Although Mary and I don't go in for audacious campaigns like J.A. or M.J., we enjoy reading their thoughts on advertising, looking for ideas we can adapt to our own understated style.

Mary and I almost never engage in conventional publicity such as book signings, but we do maintain a presence in cyberspace. In fact, for small press authors like us, the internet probably represents the best opportunity, not necessarily to advertise in the usual sense, but simply to let people know we exist. If we weren't online we wouldn't be...well...anywhere.

And, unlike, The New York Times or Oprah's show, the internet isn't closed to authors without one of the big publishers behind them. M.J., for instance, recently ran Mary's essay on her Backstory Blog.

However, I've noticed that not all bloggers take such an egalitarian approach. Some seem to be a lot more aware of the size of one's publisher than others. In fact, I reckon I've been snubbed a few times. Not often. Not by anyone you'll see in my list of blogs.

I do my best to treat other writers evenhandedly. Cyberspace is immense. A small action can create big ripples. Over the course of a few years you can pile up a lot of good karma or more bad karma than you might think, if you're not careful.

The Venus Fix tackles an entirely different aspect of the internet:

"Despite all our focus on online sexual predators, we are ignoring a very disturbing aspect of the internet pornography problem: the teenage boys who are becoming fixated with women who perform sexually via web cams and the young girls competing with those women.

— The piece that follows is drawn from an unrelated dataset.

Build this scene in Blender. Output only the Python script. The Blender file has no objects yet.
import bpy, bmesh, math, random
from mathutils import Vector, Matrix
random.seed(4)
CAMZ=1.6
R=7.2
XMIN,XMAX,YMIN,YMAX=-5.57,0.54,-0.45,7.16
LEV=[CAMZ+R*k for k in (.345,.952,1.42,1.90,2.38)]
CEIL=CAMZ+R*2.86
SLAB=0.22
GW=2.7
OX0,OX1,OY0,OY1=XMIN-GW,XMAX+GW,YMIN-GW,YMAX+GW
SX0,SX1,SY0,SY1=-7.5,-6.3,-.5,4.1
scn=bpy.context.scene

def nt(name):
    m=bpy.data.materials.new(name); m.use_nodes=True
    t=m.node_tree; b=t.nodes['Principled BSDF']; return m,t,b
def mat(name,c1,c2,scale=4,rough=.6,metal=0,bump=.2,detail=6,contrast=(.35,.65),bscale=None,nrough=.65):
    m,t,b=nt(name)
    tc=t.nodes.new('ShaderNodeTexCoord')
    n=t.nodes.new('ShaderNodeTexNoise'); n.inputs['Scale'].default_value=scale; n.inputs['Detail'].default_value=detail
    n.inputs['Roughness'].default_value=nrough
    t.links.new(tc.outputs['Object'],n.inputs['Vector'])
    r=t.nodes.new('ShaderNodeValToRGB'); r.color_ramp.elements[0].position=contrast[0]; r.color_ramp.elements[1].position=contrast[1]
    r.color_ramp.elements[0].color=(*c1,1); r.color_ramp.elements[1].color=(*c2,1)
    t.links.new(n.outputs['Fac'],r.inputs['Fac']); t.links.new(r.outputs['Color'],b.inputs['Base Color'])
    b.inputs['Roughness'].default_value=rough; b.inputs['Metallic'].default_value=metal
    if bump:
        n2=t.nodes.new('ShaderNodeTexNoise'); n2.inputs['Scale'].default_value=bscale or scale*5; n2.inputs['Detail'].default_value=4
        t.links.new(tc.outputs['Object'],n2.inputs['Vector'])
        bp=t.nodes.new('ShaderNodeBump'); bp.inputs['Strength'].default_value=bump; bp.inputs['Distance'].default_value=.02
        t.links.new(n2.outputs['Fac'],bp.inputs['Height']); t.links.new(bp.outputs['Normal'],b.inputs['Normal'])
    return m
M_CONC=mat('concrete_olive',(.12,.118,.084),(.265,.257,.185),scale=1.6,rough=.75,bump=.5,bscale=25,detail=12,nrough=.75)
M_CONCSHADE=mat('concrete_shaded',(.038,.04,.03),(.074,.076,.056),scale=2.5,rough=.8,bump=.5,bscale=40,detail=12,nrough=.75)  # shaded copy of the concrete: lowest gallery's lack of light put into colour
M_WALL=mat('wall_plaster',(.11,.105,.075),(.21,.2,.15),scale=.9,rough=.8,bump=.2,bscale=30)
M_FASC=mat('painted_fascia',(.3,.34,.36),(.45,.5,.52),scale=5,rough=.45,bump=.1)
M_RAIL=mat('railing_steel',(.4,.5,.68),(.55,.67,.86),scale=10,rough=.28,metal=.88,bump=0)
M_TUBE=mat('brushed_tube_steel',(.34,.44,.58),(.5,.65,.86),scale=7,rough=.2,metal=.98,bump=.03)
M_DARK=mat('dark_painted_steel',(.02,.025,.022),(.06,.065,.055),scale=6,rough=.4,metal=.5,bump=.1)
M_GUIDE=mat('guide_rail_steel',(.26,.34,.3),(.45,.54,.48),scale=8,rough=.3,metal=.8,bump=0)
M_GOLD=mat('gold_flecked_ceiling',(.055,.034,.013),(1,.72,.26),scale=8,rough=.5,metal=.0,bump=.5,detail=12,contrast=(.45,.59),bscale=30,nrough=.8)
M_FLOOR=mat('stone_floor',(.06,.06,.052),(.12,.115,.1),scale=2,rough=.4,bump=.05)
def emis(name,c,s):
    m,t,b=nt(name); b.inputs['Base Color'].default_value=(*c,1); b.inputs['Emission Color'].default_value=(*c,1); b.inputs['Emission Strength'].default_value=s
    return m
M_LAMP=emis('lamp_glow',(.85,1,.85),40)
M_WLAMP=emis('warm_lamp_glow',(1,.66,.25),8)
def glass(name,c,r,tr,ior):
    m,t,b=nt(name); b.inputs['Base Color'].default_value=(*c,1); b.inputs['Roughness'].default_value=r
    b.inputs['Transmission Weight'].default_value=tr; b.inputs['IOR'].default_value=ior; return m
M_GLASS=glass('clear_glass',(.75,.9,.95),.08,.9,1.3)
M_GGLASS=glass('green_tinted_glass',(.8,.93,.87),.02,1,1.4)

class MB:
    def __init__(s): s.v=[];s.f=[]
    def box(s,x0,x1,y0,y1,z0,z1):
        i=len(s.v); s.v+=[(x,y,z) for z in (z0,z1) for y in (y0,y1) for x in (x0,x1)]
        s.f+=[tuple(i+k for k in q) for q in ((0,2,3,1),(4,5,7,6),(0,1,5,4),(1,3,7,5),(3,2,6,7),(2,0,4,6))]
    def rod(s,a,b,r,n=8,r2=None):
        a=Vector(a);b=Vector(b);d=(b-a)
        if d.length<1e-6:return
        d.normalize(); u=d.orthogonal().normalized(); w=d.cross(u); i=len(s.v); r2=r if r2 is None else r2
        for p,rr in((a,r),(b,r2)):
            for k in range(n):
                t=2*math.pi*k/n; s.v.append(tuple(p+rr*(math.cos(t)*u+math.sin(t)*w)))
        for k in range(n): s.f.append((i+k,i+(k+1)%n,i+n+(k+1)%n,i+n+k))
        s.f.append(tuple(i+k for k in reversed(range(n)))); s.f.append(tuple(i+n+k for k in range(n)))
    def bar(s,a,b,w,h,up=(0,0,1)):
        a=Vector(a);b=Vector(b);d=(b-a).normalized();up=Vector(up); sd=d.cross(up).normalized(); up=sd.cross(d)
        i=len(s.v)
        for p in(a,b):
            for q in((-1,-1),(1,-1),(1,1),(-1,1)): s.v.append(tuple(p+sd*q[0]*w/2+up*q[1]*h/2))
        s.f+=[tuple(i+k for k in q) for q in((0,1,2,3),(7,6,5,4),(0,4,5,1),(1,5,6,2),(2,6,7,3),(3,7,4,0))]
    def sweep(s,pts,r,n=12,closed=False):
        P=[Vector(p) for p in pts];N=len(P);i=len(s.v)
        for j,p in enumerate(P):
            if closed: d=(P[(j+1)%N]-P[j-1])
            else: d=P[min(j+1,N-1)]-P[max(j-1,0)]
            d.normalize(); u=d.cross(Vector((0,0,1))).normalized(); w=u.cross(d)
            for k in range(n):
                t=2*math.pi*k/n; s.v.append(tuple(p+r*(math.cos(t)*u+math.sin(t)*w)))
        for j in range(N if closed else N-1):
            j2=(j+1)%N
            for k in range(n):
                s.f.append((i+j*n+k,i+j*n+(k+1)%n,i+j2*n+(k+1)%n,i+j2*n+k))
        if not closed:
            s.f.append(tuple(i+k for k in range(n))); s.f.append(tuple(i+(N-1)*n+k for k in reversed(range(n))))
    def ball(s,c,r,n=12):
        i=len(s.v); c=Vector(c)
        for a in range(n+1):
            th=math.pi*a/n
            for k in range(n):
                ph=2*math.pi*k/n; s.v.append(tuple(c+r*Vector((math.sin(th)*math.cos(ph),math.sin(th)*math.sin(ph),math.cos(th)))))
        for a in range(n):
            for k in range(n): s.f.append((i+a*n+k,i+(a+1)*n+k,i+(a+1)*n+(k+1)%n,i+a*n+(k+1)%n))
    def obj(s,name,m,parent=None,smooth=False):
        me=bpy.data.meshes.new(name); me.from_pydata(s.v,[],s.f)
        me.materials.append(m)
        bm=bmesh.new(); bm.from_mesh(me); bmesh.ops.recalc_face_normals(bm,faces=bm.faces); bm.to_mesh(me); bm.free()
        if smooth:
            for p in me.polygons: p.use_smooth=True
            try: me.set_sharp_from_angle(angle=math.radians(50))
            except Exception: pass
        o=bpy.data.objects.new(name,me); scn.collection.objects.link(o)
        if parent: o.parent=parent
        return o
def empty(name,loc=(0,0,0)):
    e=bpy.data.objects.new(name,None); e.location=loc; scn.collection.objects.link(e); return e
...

"When a fifteen-year-old boy can find thousands of beautiful women willing to perform porn 24/7 via web cams, how can a fifteen-year-old girl compete? Comparing herself to a model in the pages of a fashion magazine is one thing… but can she fight for the attention the boys are paying to the online Venus'?"

There's a trailer available which I might be able to see someday if I ever move up to a 21st century computer!